Verhandeln mit dem Teufel - Das Harvard-Konzept fuer die fiesen Faelle by Robert H Mnookin
Autor:Robert H Mnookin
Die sprache: deu
Format: epub
Tags: Ratgeber/Recht, Beruf, Finanzen/Ausbildung, Beruf, Karriere
Herausgeber: Campus Verlag
Aber was genau taten wir in der Vermittlungsphase? Letztlich entwickelten wir einen vollkommen neuen Prozess, der genau auf den Konflikt zwischen IBM und Fujitsu zugeschnitten war. Und so kamen wir dort hin:
Im ersten Schritt sahen Jack und ich uns die konfuse Liste der designierten Programme an. Das war relativ einfach, da beide Parteien nun motiviert waren. Die Vorstellung von IBM, das Unternehmen werde für die neue DPs, die Fujitsu hinzufügen wollte, eine dreifache Lizenzgebühr kassieren, war vom Tisch. Doch Fujitsu wollte weiterhin Immunität für diese Programme und war bereit, dafür zu zahlen.

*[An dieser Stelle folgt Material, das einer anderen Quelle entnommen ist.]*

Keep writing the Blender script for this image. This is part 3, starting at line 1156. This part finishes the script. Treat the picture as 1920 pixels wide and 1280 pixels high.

Nach weniger als vier Wochen der Shuttle-Diplomatie hatten wir eine Einigung erzielt: Fujitsu konnte 295 Programme zu der DP-Liste hinzufügen und zahlte IBM für die Nutzung in der Vergangenheit eine Pauschale von 30 Millionen Dollar. In Zukunft würde Fujitsu für sämtliche Programme auf der Liste halbjährlich für jede Kundeninstallation eine Lizenzgebühr bezahlen. So hatten wir mit einem Schlag die Notwendigkeit beseitigt, jedes Programm einzeln durchgehen zu müssen.
Das war jedoch erst ein winziger Schritt. Wir hatten noch ehrgeizigere Ziele.
In unseren Einzeltreffen mit den Parteien hatten wir Fragen gestellt, wie sie Spock stellen würde: Was sind die Interessen Ihres Unternehmens? Denken Sie an die legitimen Interessen der anderen Seiten. Wie können wir gemeinsam kreative Optionen entwickeln, mit denen den Interessen beider Parteien besser gedient ist als mit einer herkömmlichen Schlichtung?
IBM ging es offensichtlich in erster Linie darum, sein geistiges Eigentum zu schützen. Wenn Fujitsu seine Technologie benutzte, dann sollte es auch einen angemessenen Preis dafür zahlen.
Fujitsus Hauptinteresse bestand darin, kompatibel zu bleiben. Es wollte eine echte Chance haben, in eigener Entwicklung kompatible Software zu produzieren.
Das war noch einfach. Aber in den Gesprächen bemerkte ich, dass die Parteien ein gemeinsames Interesse hatten, das sie noch nicht benannt hatten, nämlich Sicherheit. Und zwar die Sicherheit darüber, welches Material Fujitsu benutzen konnte, um IBM-kompatible Software zu entwickeln. Diese Sicherheit hatten die Vereinbarungen des Jahres 1983 nicht geschaffen. Wenn wir diesen Konflikt irgendwann beenden wollten, dann benötigten wir klare Regeln. Das erklärte ich beiden Seiten und fragte, ob die Unternehmen nicht besser bedient wären, wenn Fujitsu von vornherein wusste, welche Information es benutzen konnte, statt nachher vor Gericht darüber zu streiten.
Wir waren nun mitten in Spocks Denkprozess: Es ging darum, ein kniffliges Problem so kreativ wie möglich zu lösen. Das war interessanter als alles, was wir bis dahin gemacht hatten. Ich fand den Prozess immens spannend.
Allmählich nahm eine neue Vereinbarung Gestalt an, die es uns erlaubte, die Vereinbarung des Jahres 1983 in den Müll zu werfen und von vorn anzufangen. Rückblickend sah ich, dass diese beiden Abkommen von Beginn an zum Scheitern verurteilt gewesen waren. Ein Problem war die Liste der designierten Programme gewesen, obwohl die Idee im Prinzip gar nicht schlecht war. Fujitsu wollte den teuren Lizenzgebühren entgehen und hatte einen Anreiz gehabt, seine »kontaminierten« Programme aufzuräumen, indem es neue Programme auf den Markt brachte, die IBMs Urheberrechte nicht mehr verletzen würden. Aber ohne eine Diskussion darüber, wann ein Nachfolgeprogramm »sauber« war oder welche Teile eines designierten Programms Fujitsu weiter benutzen konnte, war neuer Streit vorprogrammiert.